Say hello to Japandi, aka 2020’s biggest interiors trend

Japandi (Japanese and Scandi) interiors share a love of nordic chic and eastern zen. Here, Joanna Thornhill shows you how to blend the trends.     

While all eyes are on Japan for the Tokyo Olympics, interiors tastemakers are taking inspiration from Japan too, blending it with the best of Scandinavian design to create ‘Japandi’. Despite the geographical gulf, there’s a cohesion between the two aesthetics that stems from a joint respect for beautifully crafted pieces and natural materials: the Scandi side favours a rustic twang while the Japanese element makes use of dark woods and sleek shapes.

Both styles are timeless and highlight the less-is-more approach to sustainability. Here’s how to Japandi your home this year…


    Typically, Scandi style favours pale woods and equally pale settings, while the Japanese also incorporate nature-inspired tones: cool blues, earthy greens and sun-bleached clay. Use limewash or chalk-based paint on walls for added texture and to stop things feeling stark. 

    Materials generally derive from nature, too. Thanks to its ability to grow quickly, bamboo is an eco-friendly option. Choose organic linen over polyester, and terracotta or slate tiles over vinyl as their natural characteristics will bring through a visual softness. Washi – traditional Japanese paper – has long been a popular form of lighting in both countries as it gently diffuses and creates a cosy glow.

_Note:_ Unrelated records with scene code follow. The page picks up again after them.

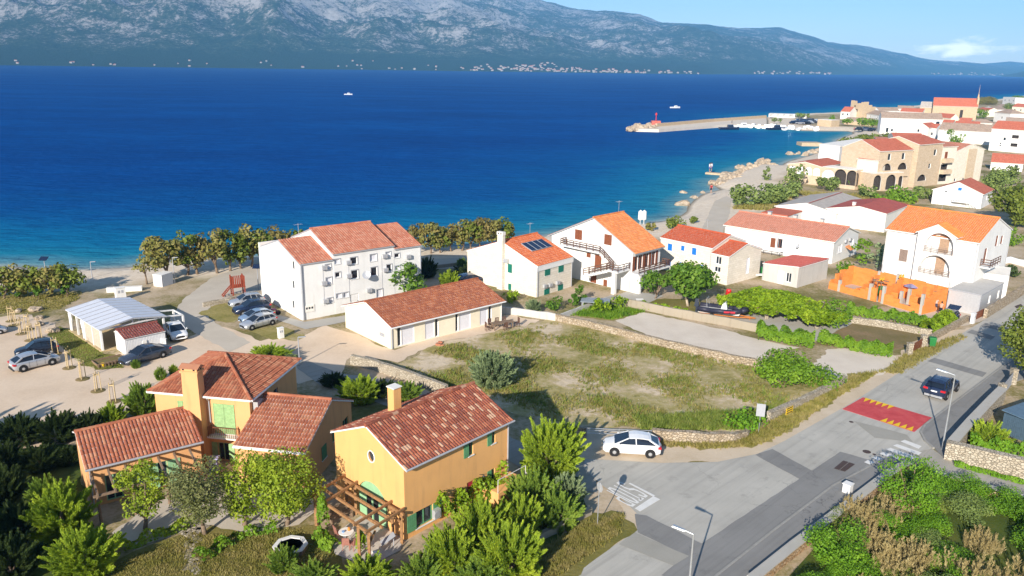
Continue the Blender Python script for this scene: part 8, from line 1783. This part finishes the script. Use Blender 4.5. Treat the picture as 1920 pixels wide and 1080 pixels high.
def chair(px, py, rz, label):
    x, y = G(px, py); o = empty('garden_chair', (x, y, 0), rz, label, 'chair', 'rattan chairs round the patio table'); PK = bpy.data.materials.get('rattan') or m_plain('rattan', (.36, .16, .12), .7, .2, 10); b = MB(); b.box(-.24, .24, -.24, .24, .42, .47); b.build('seat', PK, o); b = MB(); b.hexa([(-.23, .2, .47), (.23, .2, .47), (.23, .25, .47), (-.23, .25, .47)], [(-.2, .3, .95), (.2, .3, .95), (.2, .35, .95), (-.2, .35, .95)]); b.build('backrest', PK, o)
    for sx in (-.2, .2):
        for sy in (-.2, .2): b = MB(); b.tube((sx, sy, 0), (sx*.95, sy*.95, .42), .022); b.build('leg', PK, o)
chair(637, 1010, 2.2, 'leftmost rattan chair at the round patio table'); chair(650, 1030, 3.2, 'middle rattan chair at the round patio table'); chair(665, 1030, 3.9, 'rightmost rattan chair at the round patio table')
x, y = G(640, 975); bn = empty('garden_bench', (x, y, 0), R(40), 'dark wooden bench under the left side of the patio pergola', 'bench'); b = MB(); b.box(-.8, .8, -.2, .2, .42, .48); b.build('seat', B['old_timber'], bn); b = MB(); b.box(-.8, .8, .2, .25, .48, .95); b.build('backrest', B['old_timber'], bn)
for sx in (-.7, .7): b = MB(); b.box(sx-.04, sx+.04, -.18, .24, 0, .42); b.build('leg', B['old_timber'], bn)
x, y = G(702, 1046); b = MB(); b.lathe([(.22, 0), (.34, .28), (.30, .28), (.2, .2)], 14, (x, y, 0)); tag(b.build('planter_bowl', B['offwhite']), 'white round bowl planter at the front of the patio', 'planter')
x, y = G(725, 1028); b = MB(); b.bar((x-.3, y-.15, .4), (x+.45, y+.2, .85), .45, .05); b.bar((x-.35, y+.05, 0), (x-.25, y, .45), .04, .04); b.bar((x+.4, y+.15, 0), (x+.4, y+.15, .8), .04, .04); tag(b.build('sun_lounger', B['grey_trim']), 'grey folding lounger leaning beside the arched door', 'lounger')
# octagonal pond and round cover
x, y = G(545, 1033); pd = empty('octagonal_pond', (x, y, 0), .2, 'raised octagonal white rimmed pond on the lawn', 'pond'); b = MB(); b.lathe([(.78, 0), (.78, .36), (.98, .36), (.98, 0)], 8); b.build('pond_wall', B['old_timber'], pd); b = MB(); b.lathe([(.76, .3605), (.76, .42), (1.02, .42), (1.02, .3605)], 8); b.build('rim', B['trim'], pd); b = MB(); b.lathe([(.01, .2), (.77, .2)], 8); b.build('water', m_glass('pond_water', (.02, .035, .015)), pd)
x, y = G(403, 880); b = MB(); b.box(x-.35, x+.35, y-.25, y+.25, .85, .95); b.hexa([(x-.33, y-.23, 0), (x+.33, y-.23, 0), (x+.33, y+.23, 0), (x-.33, y+.23, 0)], [(x-.28, y-.2, .85), (x+.28, y-.2, .85), (x+.28, y+.2, .85), (x-.28, y+.2, .85)]); tag(b.build('covered_grill', m_plain('lilac_cover', (.36, .33, .52), .8, .1)), 'lilac covered barbecue in front of the villa door', 'barbecue')
# picnic set by the bungalow
x, y = G(942, 616); pt = empty('picnic_table', (x, y, 0), az2rz(62), 'long dark wooden table on the yard right of the bungalow', 'table'); b = MB(); b.box(-1.3, 1.3, -.42, .42, .70, .76); b.build('table_top', B['old_timber'], pt)
for sx in (-1.1, 1.1):
    for sy in (-.3, .3): b = MB(); b.box(sx-.05, sx+.05, sy-.05, sy+.05, 0, .70); b.build('leg', B['old_timber'], pt)
for i, (dx_, dy_, rz) in enumerate(((-1.1, .75, 0), (-.2, .75, 0), (.7, .75, 0), (-1.8, 0, 1.57), (1.8, 0, -1.57), (0., -.75, 3.1))):
    a = az2rz(62); X_, Y_ = x+dx_*math.cos(a)-dy_*math.sin(a), y+dx_*math.sin(a)+dy_*math.cos(a); o = empty('wooden_chair', (X_, Y_, 0), a+rz, 'dark wooden chair round the long table by the bungalow', 'chair', 'chairs round the long wooden table'); b = MB(); b.box(-.22, .22, -.22, .22, .42, .47); b.build('seat', B['dark_timber'], o); b = MB()
    for k in range(3): b.box(-.22+k*.17, -.12+k*.17, .19, .23, .47, .95)
    b.box(-.22, .22, .185, .235, .9501, 1.02); b.build('backrest', B['dark_timber'], o)
    for sx in (-.19, .19):
        for sy in (-.19, .19): b = MB(); b.box(sx-.025, sx+.025, sy-.025, sy+.025, 0, .42); b.build('leg', B['dark_timber'], o)
x, y = G(825, 646); b = MB()
for i in range(7): a = i*.9; b.box(x+.5*math.cos(a)*(i/7)-.18, x+.5*math.cos(a)*(i/7)+.18, y+.4*math.sin(a)-.12, y+.4*math.sin(a)+.12, .0, .12+.05*(i % 3))
tag(b.build('brick_heap', m_plain('old_brick', (.42, .17, .10), .9, .2)), 'small heap of broken red bricks in front of the bungalow', 'bricks')
x, y = G(1116, 578); gt = empty('grey_table', (x, y, 0), az2rz(100), 'big grey flat canopy table in front of the chalet house', 'table'); b = MB(); b.box(-1.7, 1.7, -1., 1., .95, 1.02); b.build('table_top', m_plain('blue_grey_cover', (.26, .30, .34), .6, .05), gt)
for sx in (-1.5, 1.5):
    for sy in (-.85, .85): b = MB(); b.box(sx-.05, sx+.05, sy-.05, sy+.05, 0, .95); b.build('leg', B['grey_trim'], gt)
x, y = G(1199, 572); ts = empty('terrace_table', (x, y, 0), 0, 'small blue folding table on the terrace under the brown balcony', 'table'); b = MB(); b.box(-.45, .45, -.35, .35, .7, .74); b.build('table_top', B['offwhite'], ts); b = MB(); b.bar((-.4, 0, 0), (.4, 0, .7), .04, .04); b.bar((.4, .02, 0), (-.4, .02, .7), .04, .04); b.build('leg', m_plain('blue_legs', (.1, .14, .45), .5), ts)
pm = [G(1690, 571), G(1672, 560)]
x, y = G(1650, 556); b = MB(); b.box(x-.3, x+.3, y-.3, y+.3, .07, 1.0); b.lathe([(.34, 1.0), (.3, 1.35), (.1, 1.45)], 12, (x, y, 0)); tag(b.build('green_water_butt', GB), 'green water butt standing inside the unfinished house', 'water butt')
x, y = G(1706, 562); um = empty('folded_parasol', (x, y, 0), 0, 'blue grey flat parasol inside the unfinished house', 'parasol'); b = MB(); b.tube((0, 0, 0), (0, 0, 2.1), .03); b.build('pole', B['galv'], um); b = MB(); b.lathe([(1., 1.75), (.5, 1.95), (.02, 2.1)], 8); b.build('canopy', m_plain('blue_grey_canvas', (.25, .26, .42), .8), um)
x, y = G(1362, 560); b = MB(); b.lathe([(.0, .9), (.28, .95), (.34, 1.15), (.25, 1.35), (.02, 1.4)], 12, (x+.1, y-.4, 0)); b.box(x-.2, x+.4, y-.7, y-.1, .4, .9); tag(b.build('red_buoy', m_plain('red_plastic', (.6, .02, .02), .4)), 'bright red round buoy in the shade of the vine pergola', 'buoy')
x, y = G(1425, 519); b = MB(); b.box(x-.9, x+.9, y-.35, y+.35, .25, .4); b.box(x-.9, x-.7, y-.3, y+.3, .4, .8); tag(b.build('white_lounger', B['white']), 'white plastic lounger beside the lean-to annex', 'lounger'); x, y = G(1429, 513); b = MB(); b.hexa([(x-.2, y-.2, 0), (x+.2, y-.2, 0), (x+.2, y+.2, 0), (x-.2, y+.2, 0)], [(x-.3, y-.3, .95), (x+.3, y-.3, .95), (x+.3, y+.3, .95), (x-.3, y+.3, .95)]); tag(b.build('green_bin', GB), 'dark green bin behind the white plastic lounger', 'bin')
for i, px in enumerate((1200, 1207)):
    x, y = G(px, 420); b = MB(); b.tube((0, 0, 0), (0, 0, 1.2), .05); b.lathe([(.1, .9), (.42, 1.2), (.40, 2.6), (.05, 2.9)], 10); o = b.build('folded_parasol', B['white']); o.location = (x, y, -.3); tag(o, ['left of two closed white parasols on the beach behind the chalet', 'right of two closed white parasols on the beach behind the chalet'][i], 'parasol')
x, y = G(512, 592); bk = empty('motorbike', (x, y, 0), az2rz(60), 'dark purple motorbike between the parked cars and the apartment block', 'motorbike'); DM = m_plain('dark_purple', (.08, .03, .07), .5, .2)
for s_ in (-.6, .6): b = MB(); b.lathe([(.2, -.06), (.29, -.06), (.3, 0), (.29, .06), (.2, .06)], 14, (0, 0, 0), 0, 'y'); b.build('wheel', CT, bk, False, (s_, 0, .3))
b = MB(); b.path([(-.6, 0, .3), (-.3, 0, .7), (.3, 0, .72), (.6, 0, .3)], .1, None, 6); b.box(-.45, .35, -.14, .14, .62, .85, taper=.05); b.path([(.4, -.35, 1.05), (.38, 0, .95), (.4, .35, 1.05)], .03); b.build('body', DM, bk)
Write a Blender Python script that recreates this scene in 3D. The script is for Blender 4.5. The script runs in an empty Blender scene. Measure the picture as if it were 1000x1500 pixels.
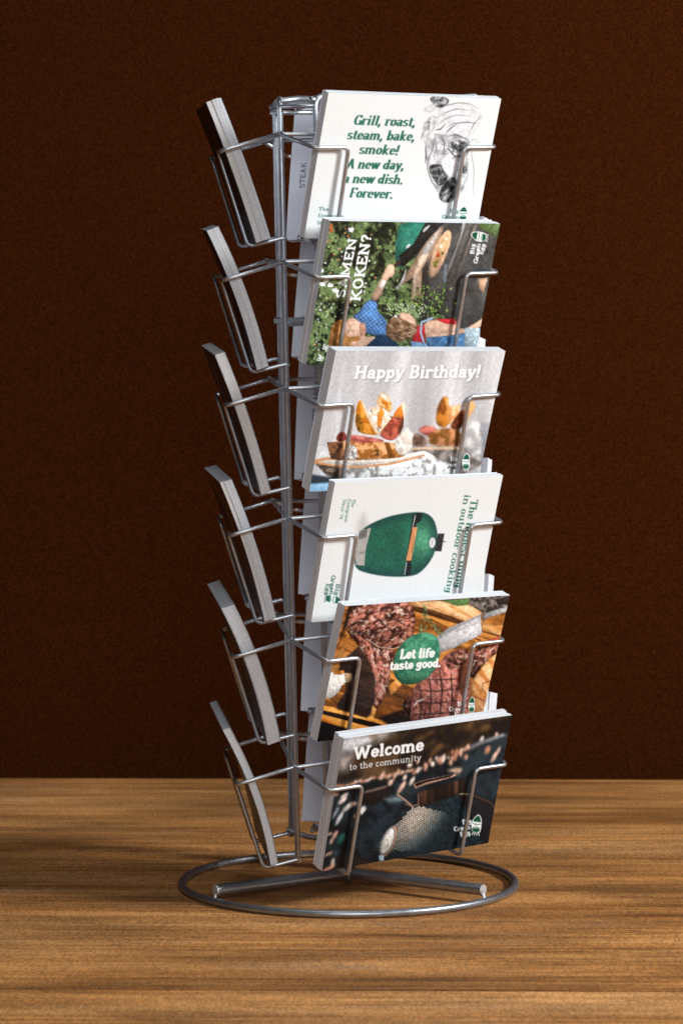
import bpy, bmesh, math, random
import numpy as np
from mathutils import Matrix, Vector

# ---------------------------------------------------------------- camera, world, lamps, exposure
C = bpy.context.scene.collection
scene = bpy.context.scene
cam_d = bpy.data.cameras.new("camera"); cam = bpy.data.objects.new("camera", cam_d); C.objects.link(cam)
cam.location = (0, -2.26461, 0.42346)
cam.rotation_euler = (math.radians(90 - 3.747), 0, 0)
cam_d.sensor_fit = 'VERTICAL'; cam_d.sensor_height = 36.0
cam_d.lens = 4563.5 / 1500 * 36.0
cam_d.clip_start = 0.05; cam_d.clip_end = 50
cam_d.dof.use_dof = True; cam_d.dof.focus_distance = 2.17; cam_d.dof.aperture_fstop = 16.0
scene.camera = cam

world = bpy.data.worlds.new("World"); scene.world = world; world.use_nodes = True
world.node_tree.nodes["Background"].inputs[0].default_value = (0.55, 0.60, 0.70, 1)
world.node_tree.nodes["Background"].inputs[1].default_value = 0.05

def area(name, loc, target, sx, sy, power, col):
    l = bpy.data.lights.new(name, 'AREA'); l.shape = 'RECTANGLE'; l.size = sx; l.size_y = sy
    l.energy = power; l.color = col
    o = bpy.data.objects.new(name, l); C.objects.link(o); o.location = loc
    o.rotation_euler = (Vector(target) - Vector(loc)).to_track_quat('-Z', 'Y').to_euler()
    return o
area("key_softbox", (1.60, -0.62, 1.08), (0, 0, 0.27), 0.36, 0.36, 44.5, (0.955, 0.988, 1.0))
area("front_fill", (0.32, -2.9, 1.10), (0, 0, 0.3), 0.7, 0.8, 31, (0.90, 0.955, 1.0))
area("overhead_strip", (-0.15, -0.45, 1.9), (0.0, 0, 0.3), 0.7, 0.4, 4, (0.95, 0.97, 1.0))

scene.view_settings.view_transform = 'Standard'; scene.view_settings.look = 'None'
scene.view_settings.exposure = 0.0; scene.view_settings.gamma = 1.0

# ---------------------------------------------------------------- printed pictures, painted in code
GW, GH = 300, 210            # colour samples across and down a card
CW, CH = GW * 2, GH * 2

def lin(c):
    c = np.asarray(c, float) / 255.0
    return np.where(c <= 0.04045, c / 12.92, ((c + 0.055) / 1.055) ** 2.4)

def vnoise(X, Y, sx, sy, seed):
    r = np.random.RandomState(seed).rand(67, 67)
    x = X / sx + seed * 3.7; y = Y / sy + seed * 1.9
    xi = np.floor(x).astype(int); yi = np.floor(y).astype(int)
    fx = x - xi; fy = y - yi
    fx = fx * fx * (3 - 2 * fx); fy = fy * fy * (3 - 2 * fy)
    g = lambda a, b: r[a % 67, b % 67]
    return ((g(xi, yi) * (1 - fx) + g(xi + 1, yi) * fx) * (1 - fy) + (g(xi, yi + 1) * (1 - fx) + g(xi + 1, yi + 1) * fx) * fy)

def fbm(X, Y, s, seed, n=4, asp=1.0, ang=0.0):
    c, q = math.cos(ang), math.sin(ang)
    X, Y = X * c + Y * q, -X * q + Y * c
    t = 0; a = 0.5; tot = 0
    for i in range(n):
        t = t + a * vnoise(X, Y, s * asp, s, seed + i * 17); tot += a; a *= 0.55; s *= 0.5
    return t / tot

def sstep(a, b, x):
    t = np.clip((x - a) / (b - a), 0, 1)
    return t * t * (3 - 2 * t)

def mixc(a, b, t):
    return a * (1 - t[..., None]) + b * t[..., None]

class Art:
    """A card face. Shapes are given in design units; corners are the card's corners in those units (TL, TR, BL, BR)."""
    def __init__(self, corners, bg):
        self.unit = 1.0
        s = (np.arange(CW) + 0.5) / CW; t = (np.arange(CH) + 0.5) / CH
        U, V = np.meshgrid(s, t)
        self.U, self.V = U, V
        tl, tr, bl, br = [np.array(c, float) for c in corners]
        P = (tl[None, None] * ((1 - U) * (1 - V))[..., None] + tr * (U * (1 - V))[..., None] + bl * ((1 - U) * V)[..., None] + br * (U * V)[..., None])
        self.X, self.Y = P[..., 0], P[..., 1]
        self.px = np.linalg.norm(tr - tl) / CW       # design units per canvas pixel
        self.img = np.empty((CH, CW, 3)); self.img[:] = np.asarray(bg, float)
        self.photo = 0; self.count = 0; self.sat = 1.0
    def box(self, x0, y0, x1, y1):
        m = (self.X >= x0) & (self.X <= x1) & (self.Y >= y0) & (self.Y <= y1)
        r = np.where(m.any(1))[0]; c = np.where(m.any(0))[0]
        if len(r) == 0 or len(c) == 0: return None
        return slice(r[0], r[-1] + 1), slice(c[0], c[-1] + 1)
    def put(self, sl, alpha, col):
        im = self.img[sl]
        col = np.asarray(col, float)
        self.img[sl] = im * (1 - alpha[..., None]) + col * alpha[..., None]
    def poly(self, pts, col, soft=None, alpha=1.0, warp=0.0, ws=12, seed=1, smooth=0):
        pts = [tuple(p) for p in pts]
        self.count += 1
        if self.photo and not warp and soft is not None: warp = 1.3 * self.photo; ws = 9; seed = self.count % 50
        for _ in range(smooth):
            q = []
            for i in range(len(pts)):
                a, b = pts[i], pts[(i + 1) % len(pts)]
                q += [(a[0] * .75 + b[0] * .25, a[1] * .75 + b[1] * .25), (a[0] * .25 + b[0] * .75, a[1] * .25 + b[1] * .75)]
            pts = q
        p = np.array(pts, float); soft = soft or self.px * 1.2; m = soft + warp + 2
        sl = self.box(p[:, 0].min() - m, p[:, 1].min() - m, p[:, 0].max() + m, p[:, 1].max() + m)
        if sl is None: return
        X, Y = self.X[sl], self.Y[sl]
        if warp:
            X = X + (fbm(X, Y, ws, seed + 5, 3) - .5) * 2 * warp; Y = Y + (fbm(X, Y, ws, seed + 9, 3) - .5) * 2 * warp
        d = np.full(X.shape, 1e9); ins = np.zeros(X.shape, bool)
        for i in range(len(p)):
            ax, ay = p[i]; bx, by = p[(i + 1) % len(p)]
            ex, ey = bx - ax, by - ay; L = ex * ex + ey * ey + 1e-9
            h = np.clip(((X - ax) * ex + (Y - ay) * ey) / L, 0, 1)
            d = np.minimum(d, (X - ax - ex * h) ** 2 + (Y - ay - ey * h) ** 2)
            c = ((ay > Y) != (by > Y)) & (X < ex * (Y - ay) / ((by - ay) if by != ay else 1e-9) + ax)
            ins ^= c
        d = np.sqrt(d); d = np.where(ins, -d, d)
        a = np.clip(0.5 - d / soft, 0, 1) * alpha
        if callable(col): col = col(X, Y, d)
        if self.photo and soft > self.px * 1.3:
            x0, y0 = p.min(0); x1, y1 = p.max(0); sz = min(x1 - x0, y1 - y0)
            g = 1 + self.photo * (.16 * (.5 - (Y - y0) / (y1 - y0 + 1)) + .10 * ((X - x0) / (x1 - x0 + 1) - .5)) * 2 * min(1, sz / 40)
            g = g - self.photo * .22 * np.exp(-np.abs(d) / max(3, sz * .08)) * min(1, sz / 30)
            g = g * (1 + self.photo * .30 * (fbm(X, Y, 13, self.count % 40, 4) - .5))
            col = np.asarray(col, float) * g[..., None]
        self.put(sl, a, col)
    def ell(self, cx, cy, rx, ry, col, ang=0, **k):
        t = np.linspace(0, 2 * math.pi, 28, endpoint=False); c, s = math.cos(math.radians(ang)), math.sin(math.radians(ang))
        x = rx * np.cos(t); y = ry * np.sin(t)
        self.poly(list(zip(cx + x * c - y * s, cy + x * s + y * c)), col, **k)
    def line(self, pts, w, col, alpha=1.0, soft=None, taper=False):
        p = np.array(pts, float); soft = soft or self.px * 1.2; m = w + soft + 2
        sl = self.box(p[:, 0].min() - m, p[:, 1].min() - m, p[:, 0].max() + m, p[:, 1].max() + m)
        if sl is None: return
        X, Y = self.X[sl], self.Y[sl]; A = np.zeros(X.shape); n = len(p) - 1
        for i in range(n):
            ax, ay = p[i]; ex, ey = p[i + 1] - p[i]; L = ex * ex + ey * ey + 1e-9
            h = np.clip(((X - ax) * ex + (Y - ay) * ey) / L, 0, 1)
            ww = w
            if taper: ww = w * np.sin(math.pi * np.clip((i + h) / n, .04, .96)) ** .7
            A = np.maximum(A, np.clip(0.5 - (np.hypot(X - ax - ex * h, Y - ay - ey * h) - ww / 2) / soft, 0, 1))
        self.put(sl, A * alpha, col)
    def text(self, s, a, b, cap, pen, slant, col, up=None, style='slab', alpha=1.0, soft=None):
        """letters with baseline a->b and cap height cap; up = unit direction of the letters' height"""
        a = np.array(a, float); b = np.array(b, float)
        tot = sum(GLYPH[c][0] for c in s)
        ex = (b - a) / tot
        if up is None:
            up = np.array([ex[1], -ex[0]]) / np.linalg.norm(ex)
        up = np.array(up, float); ey = up * cap / 0.72
        ey = ey + ex / np.linalg.norm(ex) * slant * cap / 0.72
        M = np.linalg.inv(np.array([[ex[0], ey[0]], [ex[1], ey[1]]]))
        cs = [a - ey * .35, b - ey * .35, a + ey * .95, b + ey * .95]
        xs = [c[0] for c in cs]; ys = [c[1] for c in cs]
        sl = self.box(min(xs) - 2, min(ys) - 2, max(xs) + 2, max(ys) + 2)
        if sl is None: return
        X, Y = self.X[sl] - a[0], self.Y[sl] - a[1]
        lx = M[0, 0] * X + M[0, 1] * Y; ly = M[1, 0] * X + M[1, 1] * Y
        pw, ph = pen                                  # pen half-width / half-height in em
        sx = np.linalg.norm(ex) / (cap / 0.72)        # horizontal stretch of the run
        pwx = pw / sx
        px_em = self.px / (cap / 0.72)
        A = np.zeros(X.shape); off = 0.0
        k = soft or 1.3
        for ch in s:
            w, strokes = GLYPH[ch]
            m = (lx > off - .15) & (lx < off + w + .15)
            if m.any():
                r = np.where(m.any(1))[0]; c = np.where(m.any(0))[0]; q = (slice(r[0], r[-1] + 1), slice(c[0], c[-1] + 1))
                gx = lx[q] - off; gy = ly[q]; best = np.full(gx.shape, 9.0)
                for kind, pl in strokes:
                    if kind == 's' and style == 'sans': continue
                    kx, ky = (pwx, ph)
                    if kind == 's': kx, ky = pwx * .3, (ph if style != 'slab' else ph * .8)
                    if kind == 'd': kx, ky = max(pw, .062) / sx, max(pw, .062)
                    for i in range(len(pl) - 1):
                        ax, ay = pl[i]; ux, uy = pl[i + 1][0] - ax, pl[i + 1][1] - ay
                        # distance measured in pen units, so the pen is an ellipse
                        U_, V_ = (gx - ax) / kx, (gy - ay) / ky; eu, ev = ux / kx, uy / ky; L = eu * eu + ev * ev + 1e-9
                        h = np.clip((U_ * eu + V_ * ev) / L, 0, 1)
                        qa, qb = U_ - eu * h, V_ - ev * h; e = np.hypot(qa, qb) + 1e-6
                        dd = (e - 1) * e / (np.hypot(qa / (kx * sx), qb / ky) + 1e-6)
                        best = np.minimum(best, dd)
                A[q] = np.maximum(A[q], np.clip(0.5 - best / (px_em * k), 0, 1))
            off += w
        self.put(sl, A * alpha, col)
    def blur(self, r):
        im = self.img
        for _ in range(2):
            for ax in (0, 1):
                p = np.pad(im, [(r, r) if i == ax else (0, 0) for i in range(3)], mode='edge'); c = np.cumsum(p, axis=ax)
                z = np.zeros_like(np.take(c, [0], ax)); c = np.concatenate([z, c], ax); n = im.shape[ax]
                im = (np.take(c, range(2 * r + 1, 2 * r + 1 + n), ax) - np.take(c, range(0, n), ax)) / (2 * r + 1)
        self.img = im
    def result(self):
        im = self.img
        if self.photo:
            n = fbm(self.X, self.Y, 7, 77, 3) - .5; im = im * (1 + .30 * self.photo * n)[..., None]
            g = im.mean(-1, keepdims=True); im = g + (im - g) * self.sat; im = 128 + (im - 128) * 1.08 - 3
        im = np.clip(im, 0, 255)
        im = im.reshape(GH, 2, GW, 2, 3).mean((1, 3))
        return lin(im)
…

    Simplistic certainly needn’t mean dull, and Japandi style highlights how nailing your shapes can turn a space from ‘meh’ to ‘wow’ with just a few key items. Bring in furniture with strong, deliberate outlines – either low to the floor or on legs to help enhance a feeling of space. More sculptural elements, such as an impressive curved floor lamp or a statement line-drawn artwork are then given the space to shine. 

    Colour-wise, keep highly saturated hues as accents to prevent overpowering your space: black (or softer off-shades, such as charcoal) can act as visual punctuation, highlighting curves, shapes and outlines. Anything overly fussy is generally best avoided. To allow for that all-important positive energy flow, opt for pieces with gentle tapered shapes and softened edges.


    Creating the look needn’t necessitate an entire overhaul of your existing space – especially if you’ve already got a neutral starting point. For an instant refresh, introduce gentle monochrome patterns: a Scandi-influenced geometric print rug or Shibori-effect hand-dyed bed linen. Sculptural ornaments have a greater effect when left solo. 

    Finally, inject some life with green arrangements such as bonsai trees, hanging Kokedama moss balls or sculptural Ikebanaflorals(forthelatter, try arranging them in a simple vessel for a modern twist). And – in the words of the decluttering guru Marie Kondo – make sure it all sparks joy.


    The concept of wabi-sabi, although a Japanese term, perfectly conceptualises the ideology of the whole trend: as an ethos it refers to the acceptance of imperfection in life, but as a design concept it translates as appreciating the beauty to be found in imperfection. In real terms, this can mean the warmth and charm of an old tapestry crafted by a loved one, or a lathe-turned wooden vessel bearing impressions of its maker’s hand. 

    This approach can be applied to larger pieces as well as accessories: think a raw-edged wooden table top with rugged tree bark edges rather than sanded smooth, or a glazed stool with visible drip marks from its time in the kiln.

    The Japanese art of kintsugi – an ancient technique used for repairing pottery – blends into the principles of wabi-sabi, valuing the journey of our belongings. When things break, rather than discarding or trying to disguise damage, they are fixed using a gold paste to highlight the chapter in their history, creating something even more unique than before.